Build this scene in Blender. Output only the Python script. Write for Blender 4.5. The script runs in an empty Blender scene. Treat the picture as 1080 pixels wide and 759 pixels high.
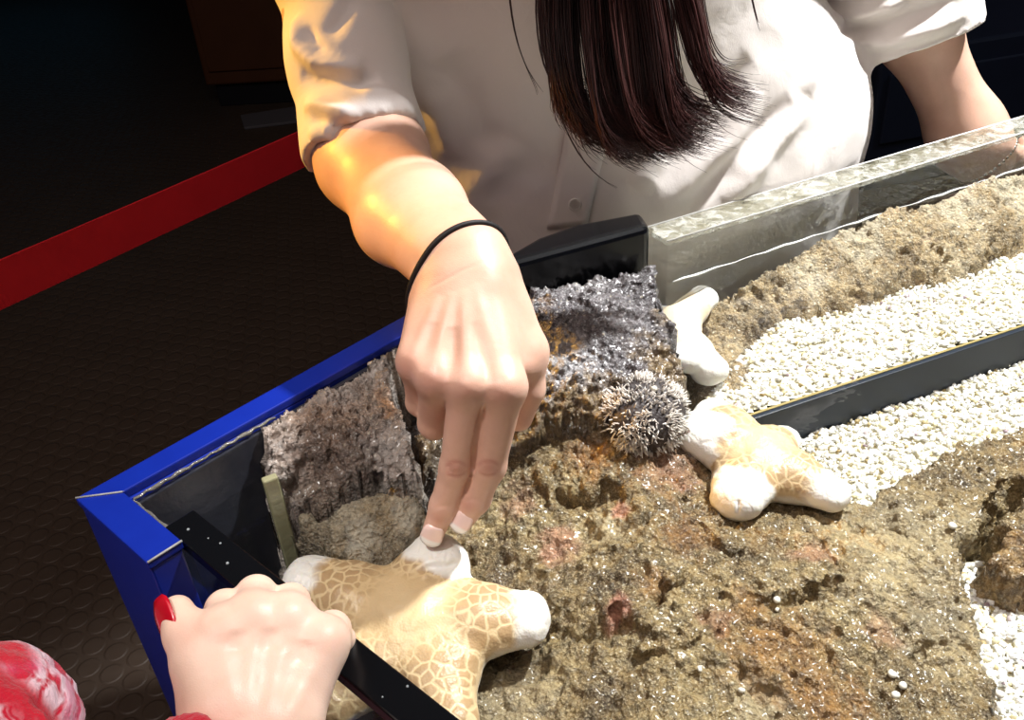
import bpy, math, random
import numpy as np
from mathutils import Matrix, Vector
from mathutils.bvhtree import BVHTree

SC = bpy.context.scene
COL = SC.collection
rng = np.random.default_rng(7)
random.seed(7)

# ------------------------------------------------------------------ camera
W, H, FPX = 1080.0, 759.0, 935.0
CAMZ = 1.105
_d = np.array([650 - W / 2, 1825 - H / 2, FPX]); _d /= np.linalg.norm(_d)
_up = -_d
_Y = np.array([0, 0, 1.0]) - _up * _up[2]; _Y /= np.linalg.norm(_Y)
_X = np.cross(_Y, _up)
if _X[0] < 0: _X = -_X
R = np.array([_X, _Y, _up])
CAM = np.array([0, 0, CAMZ])


def PX(px, py, d):
    """world point at a depth d (metres along the view axis)"""
    return CAM + R @ (np.array([(px - W / 2) / FPX, (py - H / 2) / FPX, 1.0]) * d)


def PZ(px, py, z):
    """world point on the horizontal plane z"""
    v = R @ np.array([(px - W / 2), (py - H / 2), FPX])
    return CAM + v * ((z - CAM[2]) / v[2])


def make_camera():
    cd = bpy.data.cameras.new('camera')
    cd.sensor_fit = 'HORIZONTAL'; cd.sensor_width = 36; cd.lens = 36 * FPX / W
    cd.clip_start = 0.02
    o = bpy.data.objects.new('camera', cd); COL.objects.link(o)
    r, u, b = R[:, 0], -R[:, 1], -R[:, 2]
    o.matrix_world = Matrix(((r[0], u[0], b[0], CAM[0]), (r[1], u[1], b[1], CAM[1]),
                             (r[2], u[2], b[2], CAM[2]), (0, 0, 0, 1)))
    SC.camera = o


make_camera()

# ------------------------------------------------------------------ noise
_perm = np.random.default_rng(3).permutation(256); _perm = np.concatenate([_perm, _perm, _perm])
_g = np.random.default_rng(4).normal(size=(256, 3)); _g /= np.linalg.norm(_g, axis=1)[:, None]


def pn(p):
    p = np.asarray(p, float)
    i = np.floor(p).astype(np.int64); f = p - i; i &= 255
    u = f * f * f * (f * (f * 6 - 15) + 10)
    out = 0
    for dx in (0, 1):
        wx = u[:, 0] if dx else 1 - u[:, 0]
        for dy in (0, 1):
            wy = u[:, 1] if dy else 1 - u[:, 1]
            for dz in (0, 1):
                wz = u[:, 2] if dz else 1 - u[:, 2]
                h = _perm[_perm[_perm[(i[:, 0] + dx) & 255] + ((i[:, 1] + dy) & 255)] + ((i[:, 2] + dz) & 255)]
                g = _g[h]
                out = out + wx * wy * wz * (g[:, 0] * (f[:, 0] - dx) + g[:, 1] * (f[:, 1] - dy) + g[:, 2] * (f[:, 2] - dz))
    return out * 1.5


def fbm(p, o=4, gain=.5):
    s = 0; a = 1
    for k in range(o):
        s = s + a * pn(p * 2 ** k + 17.3 * k); a *= gain
    return s


def worley(p):
    i = np.floor(p).astype(np.int64)
    best = np.full(len(p), 9.0); second = np.full(len(p), 9.0)
    for dx in (-1, 0, 1):
        for dy in (-1, 0, 1):
            for dz in (-1, 0, 1):
                c = i + np.array([dx, dy, dz])
                h = _perm[_perm[_perm[c[:, 0] & 255] + (c[:, 1] & 255)] + (c[:, 2] & 255)]
                q = c + .5 + .45 * _g[h]
                d = np.linalg.norm(q - p, axis=1)
                second = np.minimum(second, np.maximum(best, d)); best = np.minimum(best, d)
    return best, second


def sstep(a, b, x):
    t = np.clip((x - a) / (b - a), 0, 1)
    return t * t * (3 - 2 * t)


# ------------------------------------------------------------------ mesh helpers
def mk(name, V, F, mat, parent=None, attrs=None, smooth=True, mats=None, midx=None):
    V = np.asarray(V, float)
    me = bpy.data.meshes.new(name)
    if isinstance(F, np.ndarray):
        n = F.shape[1]
        me.vertices.add(len(V)); me.vertices.foreach_set('co', V.astype(np.float32).ravel())
        me.loops.add(F.size); me.loops.foreach_set('vertex_index', F.astype(np.int32).ravel())
        me.polygons.add(len(F)); me.polygons.foreach_set('loop_start', (np.arange(len(F)) * n).astype(np.int32))
        me.update(calc_edges=True)
    else:
        me.from_pydata(V.tolist(), [], F); me.update()
    if smooth:
        me.polygons.foreach_set('use_smooth', np.ones(len(me.polygons), bool))
    for k, a in (attrs or {}).items():
        at = me.attributes.new(k, 'FLOAT', 'POINT'); at.data.foreach_set('value', np.asarray(a, np.float32))
    for m in (mats or [mat]): me.materials.append(m)
    if midx is not None: me.polygons.foreach_set('material_index', np.asarray(midx, np.int32))
    o = bpy.data.objects.new(name, me); COL.objects.link(o)
    if parent is not None: attach(o, parent)
    return o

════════

* WORK REQUIRED
Restate, line by line and word for word, everything from the top of the material through the line that contains "random.seed(7)". Leave pictures out.

* SOLUTION TO THE PROBLEM
Build this scene in Blender. Output only the Python script. Write for Blender 4.5. The script runs in an empty Blender scene. Treat the picture as 1080 pixels wide and 759 pixels high.
import bpy, math, random
import numpy as np
from mathutils import Matrix, Vector
from mathutils.bvhtree import BVHTree

SC = bpy.context.scene
COL = SC.collection
rng = np.random.default_rng(7)
random.seed(7)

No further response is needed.